Velocity of Change

From April 2009









By Tracy Mullin
 

 Sponsored by
                   

Each year, NRF gathers a dozen or so of its most important partners from retailing and the businesses that support retailing for a weekend of in-depth discussions about the future of our industry. These wide-ranging conversations between and among a broad and diverse array of experts generally elicit some interesting observations and predictions.

This year, the sixth annual “Big Think” examined the industry through the prism of the economic crisis. Not surprisingly, comments were mixed with caution, some anger and not a little nervousness about the future. While everyone in the room brought their own biases and thinking to the table, there was remarkable consensus around some major themes.

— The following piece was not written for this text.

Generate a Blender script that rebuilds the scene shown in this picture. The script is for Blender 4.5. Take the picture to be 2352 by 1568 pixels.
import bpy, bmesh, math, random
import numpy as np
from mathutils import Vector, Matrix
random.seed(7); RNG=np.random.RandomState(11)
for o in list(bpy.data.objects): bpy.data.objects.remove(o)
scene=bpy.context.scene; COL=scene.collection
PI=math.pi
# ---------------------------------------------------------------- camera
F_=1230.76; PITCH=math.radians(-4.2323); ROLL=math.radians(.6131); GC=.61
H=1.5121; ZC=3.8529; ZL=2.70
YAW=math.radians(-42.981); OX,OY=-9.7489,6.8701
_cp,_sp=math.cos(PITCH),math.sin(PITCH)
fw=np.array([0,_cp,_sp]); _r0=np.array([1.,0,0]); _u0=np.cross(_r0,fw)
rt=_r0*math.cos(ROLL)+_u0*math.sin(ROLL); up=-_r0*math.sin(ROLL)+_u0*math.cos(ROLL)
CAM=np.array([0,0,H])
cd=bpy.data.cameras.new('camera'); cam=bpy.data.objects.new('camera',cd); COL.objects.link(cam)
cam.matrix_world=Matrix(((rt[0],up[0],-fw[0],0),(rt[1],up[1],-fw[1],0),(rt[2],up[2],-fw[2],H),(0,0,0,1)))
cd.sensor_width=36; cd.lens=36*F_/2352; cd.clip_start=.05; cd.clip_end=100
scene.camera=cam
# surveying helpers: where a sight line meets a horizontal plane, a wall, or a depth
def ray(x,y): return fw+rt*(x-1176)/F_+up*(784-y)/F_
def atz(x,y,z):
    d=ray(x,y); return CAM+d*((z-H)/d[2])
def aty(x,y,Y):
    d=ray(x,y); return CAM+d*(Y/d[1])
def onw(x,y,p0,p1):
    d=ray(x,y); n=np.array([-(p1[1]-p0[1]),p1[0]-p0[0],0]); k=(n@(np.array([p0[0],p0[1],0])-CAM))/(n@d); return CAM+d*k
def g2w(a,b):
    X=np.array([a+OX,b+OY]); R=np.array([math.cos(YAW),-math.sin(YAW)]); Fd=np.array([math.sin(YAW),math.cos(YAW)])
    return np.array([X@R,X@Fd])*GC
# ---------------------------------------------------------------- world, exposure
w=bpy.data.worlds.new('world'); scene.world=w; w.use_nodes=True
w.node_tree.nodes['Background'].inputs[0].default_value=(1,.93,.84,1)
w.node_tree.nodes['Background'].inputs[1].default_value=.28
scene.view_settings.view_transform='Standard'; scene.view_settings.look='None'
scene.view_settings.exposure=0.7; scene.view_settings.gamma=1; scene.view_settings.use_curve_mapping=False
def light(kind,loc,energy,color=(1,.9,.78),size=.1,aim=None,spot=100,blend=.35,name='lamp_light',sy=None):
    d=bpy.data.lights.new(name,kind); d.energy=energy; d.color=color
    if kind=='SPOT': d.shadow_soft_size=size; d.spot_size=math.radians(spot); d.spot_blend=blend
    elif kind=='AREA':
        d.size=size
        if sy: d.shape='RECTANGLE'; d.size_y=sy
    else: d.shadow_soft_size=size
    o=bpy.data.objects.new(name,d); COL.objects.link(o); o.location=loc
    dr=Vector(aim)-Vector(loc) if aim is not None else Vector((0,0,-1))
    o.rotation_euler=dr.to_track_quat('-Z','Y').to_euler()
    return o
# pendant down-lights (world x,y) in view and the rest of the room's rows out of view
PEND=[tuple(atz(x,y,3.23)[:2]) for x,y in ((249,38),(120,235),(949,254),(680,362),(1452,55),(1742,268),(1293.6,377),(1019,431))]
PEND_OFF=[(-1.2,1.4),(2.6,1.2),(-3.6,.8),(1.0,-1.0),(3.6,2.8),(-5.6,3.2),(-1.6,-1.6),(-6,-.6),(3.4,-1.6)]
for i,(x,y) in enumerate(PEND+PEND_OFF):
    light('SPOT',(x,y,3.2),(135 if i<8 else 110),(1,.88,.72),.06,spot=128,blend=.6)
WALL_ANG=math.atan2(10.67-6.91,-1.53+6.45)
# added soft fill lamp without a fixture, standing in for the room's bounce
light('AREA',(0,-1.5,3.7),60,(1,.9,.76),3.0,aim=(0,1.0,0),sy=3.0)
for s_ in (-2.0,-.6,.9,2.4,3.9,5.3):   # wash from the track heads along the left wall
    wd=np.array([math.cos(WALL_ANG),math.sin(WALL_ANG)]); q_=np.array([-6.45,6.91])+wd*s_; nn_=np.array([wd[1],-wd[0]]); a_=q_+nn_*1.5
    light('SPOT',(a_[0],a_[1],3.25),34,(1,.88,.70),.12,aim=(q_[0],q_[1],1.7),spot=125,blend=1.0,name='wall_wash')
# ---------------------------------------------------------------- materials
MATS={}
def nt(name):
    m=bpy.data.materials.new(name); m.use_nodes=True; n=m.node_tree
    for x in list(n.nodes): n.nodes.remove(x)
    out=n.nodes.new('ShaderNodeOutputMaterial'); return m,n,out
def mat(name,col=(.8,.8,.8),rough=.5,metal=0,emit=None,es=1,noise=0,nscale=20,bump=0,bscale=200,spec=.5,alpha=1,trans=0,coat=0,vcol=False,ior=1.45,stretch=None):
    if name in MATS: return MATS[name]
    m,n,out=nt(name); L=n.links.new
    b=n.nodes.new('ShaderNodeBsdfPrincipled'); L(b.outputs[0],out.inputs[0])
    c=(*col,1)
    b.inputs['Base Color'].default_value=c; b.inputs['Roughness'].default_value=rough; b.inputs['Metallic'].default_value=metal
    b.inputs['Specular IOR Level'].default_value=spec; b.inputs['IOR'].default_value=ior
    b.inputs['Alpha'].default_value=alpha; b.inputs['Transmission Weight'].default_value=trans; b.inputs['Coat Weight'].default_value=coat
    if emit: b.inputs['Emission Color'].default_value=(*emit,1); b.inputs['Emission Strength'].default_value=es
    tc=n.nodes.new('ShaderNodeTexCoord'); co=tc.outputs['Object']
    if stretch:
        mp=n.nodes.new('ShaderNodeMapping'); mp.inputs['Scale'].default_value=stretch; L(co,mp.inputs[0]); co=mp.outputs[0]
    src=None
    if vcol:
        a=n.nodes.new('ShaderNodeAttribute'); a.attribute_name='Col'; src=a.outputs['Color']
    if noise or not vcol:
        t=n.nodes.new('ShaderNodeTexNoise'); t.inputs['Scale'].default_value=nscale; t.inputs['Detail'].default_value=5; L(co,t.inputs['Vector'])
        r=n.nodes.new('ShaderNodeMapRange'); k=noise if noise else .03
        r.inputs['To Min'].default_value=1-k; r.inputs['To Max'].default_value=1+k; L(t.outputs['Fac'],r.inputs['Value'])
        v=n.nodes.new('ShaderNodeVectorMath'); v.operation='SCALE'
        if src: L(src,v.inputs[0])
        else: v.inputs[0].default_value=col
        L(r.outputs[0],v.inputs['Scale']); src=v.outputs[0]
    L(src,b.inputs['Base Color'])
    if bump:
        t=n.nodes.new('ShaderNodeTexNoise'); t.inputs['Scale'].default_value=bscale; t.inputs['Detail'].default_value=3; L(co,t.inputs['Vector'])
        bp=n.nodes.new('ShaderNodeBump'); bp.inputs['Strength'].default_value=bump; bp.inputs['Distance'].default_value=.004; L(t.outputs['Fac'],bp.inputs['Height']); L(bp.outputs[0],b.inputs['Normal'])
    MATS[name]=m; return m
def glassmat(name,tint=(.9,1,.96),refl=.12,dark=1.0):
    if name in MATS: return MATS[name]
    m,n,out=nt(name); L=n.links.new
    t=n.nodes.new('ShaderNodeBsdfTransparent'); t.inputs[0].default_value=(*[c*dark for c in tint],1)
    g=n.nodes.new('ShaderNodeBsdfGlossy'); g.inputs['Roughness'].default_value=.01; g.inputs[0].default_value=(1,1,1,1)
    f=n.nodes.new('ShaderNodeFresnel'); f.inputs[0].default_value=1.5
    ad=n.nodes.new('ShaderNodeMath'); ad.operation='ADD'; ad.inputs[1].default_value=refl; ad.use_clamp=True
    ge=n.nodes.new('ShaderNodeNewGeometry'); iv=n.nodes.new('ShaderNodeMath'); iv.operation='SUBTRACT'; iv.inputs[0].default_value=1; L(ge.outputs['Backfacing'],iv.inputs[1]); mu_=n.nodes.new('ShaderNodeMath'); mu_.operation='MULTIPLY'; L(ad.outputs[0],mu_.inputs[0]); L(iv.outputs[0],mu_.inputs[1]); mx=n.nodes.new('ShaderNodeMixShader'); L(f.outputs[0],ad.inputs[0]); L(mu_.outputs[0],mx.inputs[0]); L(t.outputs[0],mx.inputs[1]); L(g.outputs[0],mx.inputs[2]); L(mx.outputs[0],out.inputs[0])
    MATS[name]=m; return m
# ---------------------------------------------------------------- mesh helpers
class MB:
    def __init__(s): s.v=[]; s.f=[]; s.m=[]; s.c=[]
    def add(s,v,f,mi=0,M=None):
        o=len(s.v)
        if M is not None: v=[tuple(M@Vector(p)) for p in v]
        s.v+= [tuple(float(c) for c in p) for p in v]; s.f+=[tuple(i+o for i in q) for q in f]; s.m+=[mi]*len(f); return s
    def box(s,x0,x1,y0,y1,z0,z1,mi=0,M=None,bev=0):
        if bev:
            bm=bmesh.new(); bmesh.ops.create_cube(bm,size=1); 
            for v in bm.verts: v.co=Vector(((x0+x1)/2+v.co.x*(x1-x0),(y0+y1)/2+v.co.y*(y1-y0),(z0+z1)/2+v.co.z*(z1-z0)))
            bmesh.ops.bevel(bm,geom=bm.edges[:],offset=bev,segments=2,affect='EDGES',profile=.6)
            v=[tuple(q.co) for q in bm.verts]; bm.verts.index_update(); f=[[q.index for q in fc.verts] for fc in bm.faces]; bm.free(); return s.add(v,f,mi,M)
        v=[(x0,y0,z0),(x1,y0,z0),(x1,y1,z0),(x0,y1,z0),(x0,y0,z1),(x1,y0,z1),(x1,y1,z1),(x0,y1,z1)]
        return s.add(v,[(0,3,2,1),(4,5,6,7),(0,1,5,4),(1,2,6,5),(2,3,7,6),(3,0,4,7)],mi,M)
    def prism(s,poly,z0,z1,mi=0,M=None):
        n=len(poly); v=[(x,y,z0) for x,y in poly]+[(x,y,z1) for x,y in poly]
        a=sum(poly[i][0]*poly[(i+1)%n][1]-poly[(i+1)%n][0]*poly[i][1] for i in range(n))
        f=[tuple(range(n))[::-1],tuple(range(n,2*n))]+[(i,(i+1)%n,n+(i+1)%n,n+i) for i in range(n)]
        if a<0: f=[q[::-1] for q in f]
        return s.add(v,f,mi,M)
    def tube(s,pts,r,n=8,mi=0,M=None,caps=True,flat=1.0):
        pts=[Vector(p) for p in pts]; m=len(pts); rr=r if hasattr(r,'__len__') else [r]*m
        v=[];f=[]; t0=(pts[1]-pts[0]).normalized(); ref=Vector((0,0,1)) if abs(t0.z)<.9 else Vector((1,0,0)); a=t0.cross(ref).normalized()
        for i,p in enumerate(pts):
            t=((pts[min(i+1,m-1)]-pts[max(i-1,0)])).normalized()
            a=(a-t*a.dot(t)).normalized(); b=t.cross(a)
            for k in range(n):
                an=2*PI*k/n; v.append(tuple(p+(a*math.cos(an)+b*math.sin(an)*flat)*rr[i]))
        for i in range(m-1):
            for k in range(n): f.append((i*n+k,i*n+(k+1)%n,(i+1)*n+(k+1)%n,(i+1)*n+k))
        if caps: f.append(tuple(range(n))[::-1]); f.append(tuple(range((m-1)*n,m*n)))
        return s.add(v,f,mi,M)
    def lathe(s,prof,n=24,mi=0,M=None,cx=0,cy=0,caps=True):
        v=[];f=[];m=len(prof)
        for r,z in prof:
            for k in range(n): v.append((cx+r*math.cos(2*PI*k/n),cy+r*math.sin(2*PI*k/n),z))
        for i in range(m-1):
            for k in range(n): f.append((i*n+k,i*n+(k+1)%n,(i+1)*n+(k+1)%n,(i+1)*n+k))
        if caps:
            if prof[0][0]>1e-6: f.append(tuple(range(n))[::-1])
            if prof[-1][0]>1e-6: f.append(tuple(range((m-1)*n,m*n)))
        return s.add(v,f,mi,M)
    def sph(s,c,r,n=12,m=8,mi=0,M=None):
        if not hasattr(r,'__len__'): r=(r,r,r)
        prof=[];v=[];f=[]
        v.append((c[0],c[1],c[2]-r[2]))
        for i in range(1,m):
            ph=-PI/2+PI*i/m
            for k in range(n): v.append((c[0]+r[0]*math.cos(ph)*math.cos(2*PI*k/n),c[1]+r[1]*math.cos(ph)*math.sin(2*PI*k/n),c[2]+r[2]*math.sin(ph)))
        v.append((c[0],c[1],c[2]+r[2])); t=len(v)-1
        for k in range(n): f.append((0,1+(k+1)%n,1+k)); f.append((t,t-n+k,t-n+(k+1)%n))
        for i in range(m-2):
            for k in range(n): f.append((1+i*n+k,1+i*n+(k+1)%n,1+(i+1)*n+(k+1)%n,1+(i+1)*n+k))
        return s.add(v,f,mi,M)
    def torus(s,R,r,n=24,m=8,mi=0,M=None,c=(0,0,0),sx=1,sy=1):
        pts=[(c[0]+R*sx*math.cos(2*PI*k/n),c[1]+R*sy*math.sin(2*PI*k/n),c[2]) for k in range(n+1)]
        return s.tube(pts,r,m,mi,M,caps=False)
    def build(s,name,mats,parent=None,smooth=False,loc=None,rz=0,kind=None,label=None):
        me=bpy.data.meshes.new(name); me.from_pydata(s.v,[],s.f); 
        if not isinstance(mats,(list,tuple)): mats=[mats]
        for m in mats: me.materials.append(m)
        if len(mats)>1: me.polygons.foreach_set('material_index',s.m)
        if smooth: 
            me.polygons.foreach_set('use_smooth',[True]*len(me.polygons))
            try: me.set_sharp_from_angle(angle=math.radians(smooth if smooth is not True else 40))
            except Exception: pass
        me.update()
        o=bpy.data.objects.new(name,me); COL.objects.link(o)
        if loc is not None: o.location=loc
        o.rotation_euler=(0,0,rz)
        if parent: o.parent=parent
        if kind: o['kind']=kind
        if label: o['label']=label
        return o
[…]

The changing consumer. We are seeing a fundamental change in the consumer brought on by the economic crisis. Consumers are no longer interested in “badging” — showing off luxury brands and labels: they are now more interested in value. Consumers have been living in a paradigm of prosperity; now they are living in a society of scarcity. They are grieving over what has been lost and retrenching, and that is likely to continue until there is greater clarity about the future.

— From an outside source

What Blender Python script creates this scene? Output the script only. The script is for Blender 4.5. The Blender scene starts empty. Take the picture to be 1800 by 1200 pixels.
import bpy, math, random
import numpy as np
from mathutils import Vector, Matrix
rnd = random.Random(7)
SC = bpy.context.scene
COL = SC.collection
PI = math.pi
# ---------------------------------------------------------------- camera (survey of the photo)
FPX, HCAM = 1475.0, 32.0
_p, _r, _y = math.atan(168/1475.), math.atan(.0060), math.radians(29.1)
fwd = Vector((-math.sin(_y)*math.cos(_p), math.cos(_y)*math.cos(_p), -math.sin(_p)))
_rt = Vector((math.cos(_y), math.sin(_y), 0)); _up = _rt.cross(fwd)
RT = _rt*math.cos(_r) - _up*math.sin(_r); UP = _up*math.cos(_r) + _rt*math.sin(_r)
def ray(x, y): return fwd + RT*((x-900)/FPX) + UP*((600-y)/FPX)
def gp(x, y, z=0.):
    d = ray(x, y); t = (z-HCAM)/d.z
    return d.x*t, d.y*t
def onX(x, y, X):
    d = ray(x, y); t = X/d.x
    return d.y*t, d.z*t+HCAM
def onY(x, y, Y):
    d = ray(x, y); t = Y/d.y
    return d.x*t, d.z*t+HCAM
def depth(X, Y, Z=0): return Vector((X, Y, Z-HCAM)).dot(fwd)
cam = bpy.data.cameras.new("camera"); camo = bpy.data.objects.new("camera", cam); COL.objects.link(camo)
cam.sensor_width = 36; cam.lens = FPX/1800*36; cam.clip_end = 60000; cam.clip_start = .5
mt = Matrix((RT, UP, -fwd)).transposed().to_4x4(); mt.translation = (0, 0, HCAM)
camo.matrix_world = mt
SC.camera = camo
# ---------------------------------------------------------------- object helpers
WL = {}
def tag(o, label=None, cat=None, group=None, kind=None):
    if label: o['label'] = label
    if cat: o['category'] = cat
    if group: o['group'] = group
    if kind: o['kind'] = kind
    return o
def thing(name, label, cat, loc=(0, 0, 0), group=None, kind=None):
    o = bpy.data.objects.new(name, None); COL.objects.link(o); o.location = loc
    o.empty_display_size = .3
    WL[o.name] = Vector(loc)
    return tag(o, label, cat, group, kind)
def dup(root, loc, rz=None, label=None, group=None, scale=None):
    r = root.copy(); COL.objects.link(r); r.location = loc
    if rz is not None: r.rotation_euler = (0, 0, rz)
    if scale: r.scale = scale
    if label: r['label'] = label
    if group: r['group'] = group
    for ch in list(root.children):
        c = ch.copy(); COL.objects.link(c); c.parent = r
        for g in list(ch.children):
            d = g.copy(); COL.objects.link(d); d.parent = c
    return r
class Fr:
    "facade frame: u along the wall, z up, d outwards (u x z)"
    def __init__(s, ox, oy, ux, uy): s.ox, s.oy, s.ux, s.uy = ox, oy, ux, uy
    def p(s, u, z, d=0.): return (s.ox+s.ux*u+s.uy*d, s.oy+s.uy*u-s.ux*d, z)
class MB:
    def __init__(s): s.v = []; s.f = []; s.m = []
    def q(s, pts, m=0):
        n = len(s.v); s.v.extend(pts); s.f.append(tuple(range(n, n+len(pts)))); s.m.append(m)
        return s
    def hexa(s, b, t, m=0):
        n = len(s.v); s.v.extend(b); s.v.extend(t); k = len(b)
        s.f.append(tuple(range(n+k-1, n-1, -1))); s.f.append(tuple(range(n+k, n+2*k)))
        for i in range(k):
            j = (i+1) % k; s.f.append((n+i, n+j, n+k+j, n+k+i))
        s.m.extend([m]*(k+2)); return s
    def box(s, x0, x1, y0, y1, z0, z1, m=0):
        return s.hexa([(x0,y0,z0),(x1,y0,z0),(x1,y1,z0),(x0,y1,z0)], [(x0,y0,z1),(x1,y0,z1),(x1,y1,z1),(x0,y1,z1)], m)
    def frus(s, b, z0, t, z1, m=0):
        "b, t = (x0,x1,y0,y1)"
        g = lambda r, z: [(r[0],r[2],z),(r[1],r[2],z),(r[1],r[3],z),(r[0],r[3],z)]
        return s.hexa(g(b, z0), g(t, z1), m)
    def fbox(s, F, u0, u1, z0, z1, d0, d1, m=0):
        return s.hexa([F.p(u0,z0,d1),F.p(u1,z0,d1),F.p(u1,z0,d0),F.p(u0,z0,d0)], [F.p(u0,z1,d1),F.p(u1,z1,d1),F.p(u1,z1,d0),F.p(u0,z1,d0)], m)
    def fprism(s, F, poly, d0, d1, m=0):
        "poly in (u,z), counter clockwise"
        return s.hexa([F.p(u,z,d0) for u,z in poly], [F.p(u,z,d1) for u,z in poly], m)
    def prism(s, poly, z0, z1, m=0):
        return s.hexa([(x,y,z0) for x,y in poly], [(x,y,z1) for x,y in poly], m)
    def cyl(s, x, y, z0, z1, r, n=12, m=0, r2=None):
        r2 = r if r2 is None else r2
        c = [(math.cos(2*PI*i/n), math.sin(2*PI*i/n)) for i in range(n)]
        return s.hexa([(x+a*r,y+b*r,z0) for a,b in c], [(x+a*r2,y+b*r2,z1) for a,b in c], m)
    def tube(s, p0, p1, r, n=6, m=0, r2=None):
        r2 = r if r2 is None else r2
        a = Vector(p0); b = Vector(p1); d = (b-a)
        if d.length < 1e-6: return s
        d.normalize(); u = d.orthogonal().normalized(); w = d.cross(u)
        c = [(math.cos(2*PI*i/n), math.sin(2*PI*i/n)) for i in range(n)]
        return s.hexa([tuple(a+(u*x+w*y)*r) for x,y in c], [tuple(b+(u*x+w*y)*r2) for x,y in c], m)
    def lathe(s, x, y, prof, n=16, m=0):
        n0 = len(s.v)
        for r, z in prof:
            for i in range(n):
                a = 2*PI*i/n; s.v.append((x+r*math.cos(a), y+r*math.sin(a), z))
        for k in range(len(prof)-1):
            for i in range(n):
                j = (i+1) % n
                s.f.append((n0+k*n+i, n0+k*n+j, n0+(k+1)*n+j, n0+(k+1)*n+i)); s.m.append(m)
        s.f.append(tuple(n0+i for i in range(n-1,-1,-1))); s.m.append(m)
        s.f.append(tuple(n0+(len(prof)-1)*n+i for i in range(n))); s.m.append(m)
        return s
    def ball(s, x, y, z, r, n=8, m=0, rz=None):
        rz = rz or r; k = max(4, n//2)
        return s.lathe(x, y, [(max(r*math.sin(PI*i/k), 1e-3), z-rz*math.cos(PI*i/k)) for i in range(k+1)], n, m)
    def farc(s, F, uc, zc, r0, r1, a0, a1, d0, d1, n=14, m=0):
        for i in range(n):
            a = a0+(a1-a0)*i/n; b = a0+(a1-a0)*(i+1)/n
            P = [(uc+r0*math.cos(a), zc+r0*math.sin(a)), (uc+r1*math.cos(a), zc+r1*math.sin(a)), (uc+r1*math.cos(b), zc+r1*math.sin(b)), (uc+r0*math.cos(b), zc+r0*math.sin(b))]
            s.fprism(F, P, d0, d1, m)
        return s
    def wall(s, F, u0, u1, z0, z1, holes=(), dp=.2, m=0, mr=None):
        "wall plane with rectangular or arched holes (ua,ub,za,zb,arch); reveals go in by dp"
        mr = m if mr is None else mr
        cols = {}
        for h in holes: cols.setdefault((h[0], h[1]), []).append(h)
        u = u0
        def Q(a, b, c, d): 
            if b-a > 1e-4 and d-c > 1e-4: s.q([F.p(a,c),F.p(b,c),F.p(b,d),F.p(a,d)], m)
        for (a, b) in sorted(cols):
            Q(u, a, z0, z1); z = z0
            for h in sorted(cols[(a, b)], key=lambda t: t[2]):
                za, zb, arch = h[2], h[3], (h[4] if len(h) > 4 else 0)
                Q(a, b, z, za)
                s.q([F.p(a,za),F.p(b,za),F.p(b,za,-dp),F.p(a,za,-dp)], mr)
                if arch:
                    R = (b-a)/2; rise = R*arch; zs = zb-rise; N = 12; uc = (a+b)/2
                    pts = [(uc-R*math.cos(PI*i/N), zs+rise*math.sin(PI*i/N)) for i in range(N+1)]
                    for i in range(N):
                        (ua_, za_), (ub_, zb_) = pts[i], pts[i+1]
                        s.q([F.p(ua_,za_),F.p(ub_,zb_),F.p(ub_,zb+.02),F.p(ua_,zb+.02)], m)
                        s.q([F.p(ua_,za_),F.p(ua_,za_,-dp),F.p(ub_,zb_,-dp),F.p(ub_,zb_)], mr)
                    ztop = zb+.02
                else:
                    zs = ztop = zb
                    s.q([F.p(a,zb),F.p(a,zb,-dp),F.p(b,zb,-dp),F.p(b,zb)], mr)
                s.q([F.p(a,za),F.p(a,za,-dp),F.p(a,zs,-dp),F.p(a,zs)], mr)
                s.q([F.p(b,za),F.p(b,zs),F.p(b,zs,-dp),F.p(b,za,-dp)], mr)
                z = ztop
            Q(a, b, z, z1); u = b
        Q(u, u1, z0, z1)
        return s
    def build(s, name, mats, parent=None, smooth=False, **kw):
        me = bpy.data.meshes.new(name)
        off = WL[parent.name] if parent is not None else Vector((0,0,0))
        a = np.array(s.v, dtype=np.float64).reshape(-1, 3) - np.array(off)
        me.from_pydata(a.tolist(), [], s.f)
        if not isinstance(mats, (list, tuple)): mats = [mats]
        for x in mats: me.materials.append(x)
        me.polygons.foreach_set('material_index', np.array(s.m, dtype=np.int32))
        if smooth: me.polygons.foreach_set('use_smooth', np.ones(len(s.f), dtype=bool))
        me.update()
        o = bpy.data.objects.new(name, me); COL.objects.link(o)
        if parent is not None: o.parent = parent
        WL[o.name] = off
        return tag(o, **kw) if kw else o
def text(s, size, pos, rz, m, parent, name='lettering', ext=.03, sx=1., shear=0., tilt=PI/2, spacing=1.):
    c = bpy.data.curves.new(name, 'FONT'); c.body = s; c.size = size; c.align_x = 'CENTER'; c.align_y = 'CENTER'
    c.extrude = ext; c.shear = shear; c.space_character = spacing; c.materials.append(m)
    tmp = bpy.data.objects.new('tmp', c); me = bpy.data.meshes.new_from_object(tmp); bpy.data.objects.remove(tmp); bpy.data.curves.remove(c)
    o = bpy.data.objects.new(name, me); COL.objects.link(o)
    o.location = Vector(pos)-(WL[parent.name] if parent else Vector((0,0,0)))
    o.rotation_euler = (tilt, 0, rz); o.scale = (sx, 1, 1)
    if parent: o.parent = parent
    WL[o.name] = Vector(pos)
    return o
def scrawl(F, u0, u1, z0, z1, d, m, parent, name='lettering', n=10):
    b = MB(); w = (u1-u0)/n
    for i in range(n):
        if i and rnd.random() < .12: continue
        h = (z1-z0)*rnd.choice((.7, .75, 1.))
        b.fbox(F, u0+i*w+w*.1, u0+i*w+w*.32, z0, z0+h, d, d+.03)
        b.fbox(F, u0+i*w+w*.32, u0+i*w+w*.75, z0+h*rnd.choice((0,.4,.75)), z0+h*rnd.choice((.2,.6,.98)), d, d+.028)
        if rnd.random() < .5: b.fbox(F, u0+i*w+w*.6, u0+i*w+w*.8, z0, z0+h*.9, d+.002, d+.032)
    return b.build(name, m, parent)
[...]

Customer experience. There is growing acknowledgement that retailers need to be relevant, authentic and transparent. They need to focus on improving the customer experience through a better-trained workforce, greater efficiencies or better customer communication. For example, more grocers are investing in self-checkout; other retailers are spending money on social networking. Fashion designer Tory Burch has created a new social community, “Talk with Tory,” that allows her customers to connect directly with her and with each other.

Investment in new technology. Mid-tier companies that have not made ongoing technology investments are now demonstrating real concern about not keeping up with change and are trying to buy time or accelerate decision-making. Larger companies still have capital to invest, but the stakes are higher. They need to spend quickly, but whatever they buy must have a demonstrable ROI within 12 months. There is no room for error. Those that can reduce costs and invest smartly during this decline will have a strong jump on the competition when the economy improves.

Digital commerce. First-time e-commerce shoppers are growing 6 percent per year – compared with the bricks-and-mortar channel, which is experiencing a decline. A lot of companies have outgrown their initial e-commerce models and are increasing investments in the digital world because the e-commerce channel is more efficient and more measurable. There is a lot of re-platforming of e-commerce sites to allow for interpretation of multi-channel, social media and mobile technology.

The economy. As painful as this economic decline is for the retail industry and all those who work with it, the resulting shakeout may, over time, be beneficial. It will clear out underperforming stores and create a better environment for consumers. But living through this velocity of change is challenging even for the best-run business.